Outro perigo bastante assinalável é deixar de fora da construção do arquipélago os madeirenses e porto-santenses que vivem fora da região. Sem representação nem peso político (já alguém sugeriu a criação de um círculo da ‘emigração’ nas legislativas regionais, à imagem do que acontece a nível nacional), é impossível participar, ao menos simbolicamente, no debate de medidas que afetam a região, dentro e fora, e não apenas os residentes.
Essa é a nossa vocação, cantada no verso “teu povo humilde, estoico e valente”. Somos nós, é uma honra e, acima de tudo, uma responsabilidade.
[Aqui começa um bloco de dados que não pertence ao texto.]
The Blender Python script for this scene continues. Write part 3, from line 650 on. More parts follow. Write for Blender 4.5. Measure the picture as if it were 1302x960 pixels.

Lendo alguns comentários nas redes sociais, temi que a certa altura se repetisse a triste cena do Lazareto de “Gonçalo Aires” em 1906. A multidão tem uma força desconcertante e transformadora, mas nem sempre racional, infelizmente. Este é o momento de respirar fundo e refletir, porque o futuro não demora e há falhas que se tornam impossíveis de corrigir, a curto prazo. Memória e responsabilidade são fundamentais para cumprir o compromisso sagrado de honrar a história da região, que assumimos ao cantar o seu hino. Nas ilhas e por esse mundo além.